You can claim deduction against a personal loan interest and principal repayment in cases like home loan, vehicle loan, education loan, etc. However, the eligibility to claim such deduction depends on various factors like the regime chosen, and satisfaction of other criteria mentioned in the act.
The key factor in determining whether you can claim these benefits is the intended use of the loan amount. You can claim these benefits as long as you can provide evidence that the funds were used for that specific purpose.
If you take a personal loan to renovate or repair your home, then you will be eligible for a tax deduction under Section 24(b) of the Income Tax Act. You can claim deductions of up to Rs.30,000 per year on the interest paid on a personal loan.
If you take a personal loan to start a business or invest in a business, you may be able to claim the interest paid as a business expense under Section 37 of the Income Tax Act.

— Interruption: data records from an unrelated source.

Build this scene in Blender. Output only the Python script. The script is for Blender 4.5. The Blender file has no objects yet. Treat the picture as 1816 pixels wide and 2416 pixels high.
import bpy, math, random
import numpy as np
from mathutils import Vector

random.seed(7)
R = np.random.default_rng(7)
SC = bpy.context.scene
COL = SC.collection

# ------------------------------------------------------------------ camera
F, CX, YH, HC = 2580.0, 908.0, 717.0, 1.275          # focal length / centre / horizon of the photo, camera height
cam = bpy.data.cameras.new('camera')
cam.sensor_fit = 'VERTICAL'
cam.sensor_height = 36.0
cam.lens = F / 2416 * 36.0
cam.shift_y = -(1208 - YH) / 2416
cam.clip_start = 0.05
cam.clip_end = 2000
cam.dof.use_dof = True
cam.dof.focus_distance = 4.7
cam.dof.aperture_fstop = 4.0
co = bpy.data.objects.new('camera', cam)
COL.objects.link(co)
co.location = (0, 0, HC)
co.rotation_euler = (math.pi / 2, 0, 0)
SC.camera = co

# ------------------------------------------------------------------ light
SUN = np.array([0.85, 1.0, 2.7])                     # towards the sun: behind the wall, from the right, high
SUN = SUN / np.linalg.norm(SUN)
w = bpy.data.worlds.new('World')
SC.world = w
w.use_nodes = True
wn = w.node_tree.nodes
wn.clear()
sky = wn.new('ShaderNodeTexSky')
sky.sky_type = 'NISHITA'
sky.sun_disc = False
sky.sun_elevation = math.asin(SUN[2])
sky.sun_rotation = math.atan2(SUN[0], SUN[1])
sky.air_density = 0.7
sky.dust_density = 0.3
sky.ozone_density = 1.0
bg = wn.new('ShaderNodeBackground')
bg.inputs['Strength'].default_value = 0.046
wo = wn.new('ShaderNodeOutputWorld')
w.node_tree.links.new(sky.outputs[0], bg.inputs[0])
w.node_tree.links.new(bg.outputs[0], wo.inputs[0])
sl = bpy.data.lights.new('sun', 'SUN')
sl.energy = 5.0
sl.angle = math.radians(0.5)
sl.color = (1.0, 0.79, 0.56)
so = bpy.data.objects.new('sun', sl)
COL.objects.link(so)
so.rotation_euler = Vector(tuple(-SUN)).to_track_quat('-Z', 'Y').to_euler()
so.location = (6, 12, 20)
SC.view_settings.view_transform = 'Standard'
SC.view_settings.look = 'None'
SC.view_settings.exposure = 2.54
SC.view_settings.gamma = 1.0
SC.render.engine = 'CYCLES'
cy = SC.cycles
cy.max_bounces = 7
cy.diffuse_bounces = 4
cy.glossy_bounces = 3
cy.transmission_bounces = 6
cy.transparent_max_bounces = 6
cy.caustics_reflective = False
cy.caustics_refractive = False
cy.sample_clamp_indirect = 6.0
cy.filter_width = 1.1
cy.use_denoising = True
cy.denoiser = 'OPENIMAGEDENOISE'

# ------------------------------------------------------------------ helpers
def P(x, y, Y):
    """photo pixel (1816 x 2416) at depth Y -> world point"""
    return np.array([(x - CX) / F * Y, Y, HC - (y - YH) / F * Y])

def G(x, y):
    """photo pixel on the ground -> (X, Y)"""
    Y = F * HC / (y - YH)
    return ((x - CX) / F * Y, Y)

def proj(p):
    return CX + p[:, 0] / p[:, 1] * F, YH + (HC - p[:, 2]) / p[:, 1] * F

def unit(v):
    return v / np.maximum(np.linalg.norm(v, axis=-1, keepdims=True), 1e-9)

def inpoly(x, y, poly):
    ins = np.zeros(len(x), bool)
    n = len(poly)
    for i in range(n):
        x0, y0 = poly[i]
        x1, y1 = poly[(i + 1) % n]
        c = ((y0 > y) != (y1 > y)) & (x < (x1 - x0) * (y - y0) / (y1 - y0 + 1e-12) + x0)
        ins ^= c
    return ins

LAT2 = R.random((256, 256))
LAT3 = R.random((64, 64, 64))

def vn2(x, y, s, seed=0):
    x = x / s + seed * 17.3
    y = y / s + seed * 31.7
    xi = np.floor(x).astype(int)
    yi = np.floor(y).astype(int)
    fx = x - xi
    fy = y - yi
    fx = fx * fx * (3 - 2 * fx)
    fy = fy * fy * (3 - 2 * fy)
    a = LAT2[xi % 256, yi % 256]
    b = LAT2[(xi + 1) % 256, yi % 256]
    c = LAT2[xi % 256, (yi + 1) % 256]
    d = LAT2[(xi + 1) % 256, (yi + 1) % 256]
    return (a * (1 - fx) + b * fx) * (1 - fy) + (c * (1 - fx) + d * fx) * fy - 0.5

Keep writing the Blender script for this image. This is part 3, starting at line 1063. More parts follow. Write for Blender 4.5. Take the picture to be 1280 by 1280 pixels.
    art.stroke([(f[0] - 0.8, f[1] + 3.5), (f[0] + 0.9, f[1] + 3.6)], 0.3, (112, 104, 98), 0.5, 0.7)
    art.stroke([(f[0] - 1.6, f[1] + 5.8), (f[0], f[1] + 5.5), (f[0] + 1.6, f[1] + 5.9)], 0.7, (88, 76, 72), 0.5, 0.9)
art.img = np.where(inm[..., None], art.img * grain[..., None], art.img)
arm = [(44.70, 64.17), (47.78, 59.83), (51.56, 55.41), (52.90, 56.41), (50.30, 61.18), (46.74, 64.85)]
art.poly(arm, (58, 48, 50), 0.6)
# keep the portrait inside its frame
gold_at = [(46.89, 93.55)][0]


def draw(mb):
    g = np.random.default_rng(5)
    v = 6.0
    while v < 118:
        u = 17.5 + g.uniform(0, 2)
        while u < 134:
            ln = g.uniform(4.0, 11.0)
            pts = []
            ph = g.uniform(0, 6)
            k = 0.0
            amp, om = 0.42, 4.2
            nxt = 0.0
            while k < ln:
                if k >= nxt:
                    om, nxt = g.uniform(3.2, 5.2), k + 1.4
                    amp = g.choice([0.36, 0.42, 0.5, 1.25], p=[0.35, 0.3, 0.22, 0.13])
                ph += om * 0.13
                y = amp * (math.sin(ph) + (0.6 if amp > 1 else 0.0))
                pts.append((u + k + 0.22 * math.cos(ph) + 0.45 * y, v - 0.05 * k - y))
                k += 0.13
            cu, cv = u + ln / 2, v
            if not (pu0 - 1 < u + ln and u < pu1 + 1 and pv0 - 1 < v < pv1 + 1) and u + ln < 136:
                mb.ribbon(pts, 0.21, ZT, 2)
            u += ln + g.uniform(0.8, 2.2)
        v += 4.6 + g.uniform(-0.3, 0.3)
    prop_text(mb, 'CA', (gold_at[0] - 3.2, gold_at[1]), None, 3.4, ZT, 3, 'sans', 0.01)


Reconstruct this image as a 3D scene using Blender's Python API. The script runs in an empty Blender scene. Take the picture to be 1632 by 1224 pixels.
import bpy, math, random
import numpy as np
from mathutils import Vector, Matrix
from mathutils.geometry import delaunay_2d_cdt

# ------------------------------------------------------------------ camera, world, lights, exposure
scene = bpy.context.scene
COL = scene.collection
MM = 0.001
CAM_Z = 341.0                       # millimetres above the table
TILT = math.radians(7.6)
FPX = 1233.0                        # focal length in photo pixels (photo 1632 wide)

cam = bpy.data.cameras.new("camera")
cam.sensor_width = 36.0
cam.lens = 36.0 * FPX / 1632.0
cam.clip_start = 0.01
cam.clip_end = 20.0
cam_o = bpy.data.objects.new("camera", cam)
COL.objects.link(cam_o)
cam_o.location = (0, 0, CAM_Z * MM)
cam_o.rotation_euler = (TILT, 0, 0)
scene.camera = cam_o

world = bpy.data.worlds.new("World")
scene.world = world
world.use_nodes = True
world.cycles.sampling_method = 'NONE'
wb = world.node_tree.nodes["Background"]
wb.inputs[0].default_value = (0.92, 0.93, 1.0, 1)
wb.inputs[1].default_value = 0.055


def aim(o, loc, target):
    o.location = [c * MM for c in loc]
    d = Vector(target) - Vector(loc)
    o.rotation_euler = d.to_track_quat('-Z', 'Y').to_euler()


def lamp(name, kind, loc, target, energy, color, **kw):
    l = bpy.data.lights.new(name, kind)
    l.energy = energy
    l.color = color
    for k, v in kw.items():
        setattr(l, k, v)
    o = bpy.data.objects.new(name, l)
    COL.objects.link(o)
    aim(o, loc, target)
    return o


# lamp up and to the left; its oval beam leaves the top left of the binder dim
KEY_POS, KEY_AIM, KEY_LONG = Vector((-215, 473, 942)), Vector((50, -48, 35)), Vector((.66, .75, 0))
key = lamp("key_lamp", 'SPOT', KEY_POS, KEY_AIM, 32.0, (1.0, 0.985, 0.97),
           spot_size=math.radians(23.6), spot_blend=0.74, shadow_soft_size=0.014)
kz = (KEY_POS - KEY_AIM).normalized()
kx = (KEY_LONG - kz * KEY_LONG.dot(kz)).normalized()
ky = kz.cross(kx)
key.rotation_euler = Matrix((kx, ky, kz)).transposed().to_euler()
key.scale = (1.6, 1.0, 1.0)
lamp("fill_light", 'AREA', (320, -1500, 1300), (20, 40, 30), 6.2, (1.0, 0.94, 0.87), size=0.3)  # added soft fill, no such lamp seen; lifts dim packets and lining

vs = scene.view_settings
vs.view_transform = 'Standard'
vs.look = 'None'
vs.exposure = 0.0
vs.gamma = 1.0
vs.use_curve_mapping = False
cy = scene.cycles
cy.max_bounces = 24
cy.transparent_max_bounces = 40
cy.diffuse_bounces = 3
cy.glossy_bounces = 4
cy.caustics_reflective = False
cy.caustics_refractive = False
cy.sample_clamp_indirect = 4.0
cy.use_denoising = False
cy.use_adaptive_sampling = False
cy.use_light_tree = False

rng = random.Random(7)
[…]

One can also plan their financial activities in such a way that they are optimising the taxes also. Here is an example,
Mr. A is planning for the following expenses, and he plans to fund those expenses in the below manner.
| Expenses planned | Amount |
| Purchase of Electric Car | Rs.10,00,000 |
| Education Loan for Son | Rs.20,00,000 |
| Purchase of personal effects like TV, Mobile and other devices | Rs.10,00,000 |
| Source of funds | |
| Existing Savings | Rs.10,00,000 |
| Loan funds | Rs.30,00,000 |
In the above example, Mr. A can plan the way he deploys his own and loan funds. He can opt for the purchase of an Electric Car (Deduction eligible u/s 80EEB) and Education cost (Deduction eligible 80E) via Loan funds where he can claim an income tax deduction. He can also prioritise such loans based on interest rates.
He can fund personal expenses like TV, Mobile and other devices using his own funds instead of a personal loan since a personal loan does not carry any tax benefit directly.
Redeployment of funds has helped him to plan and save his taxes more efficiently.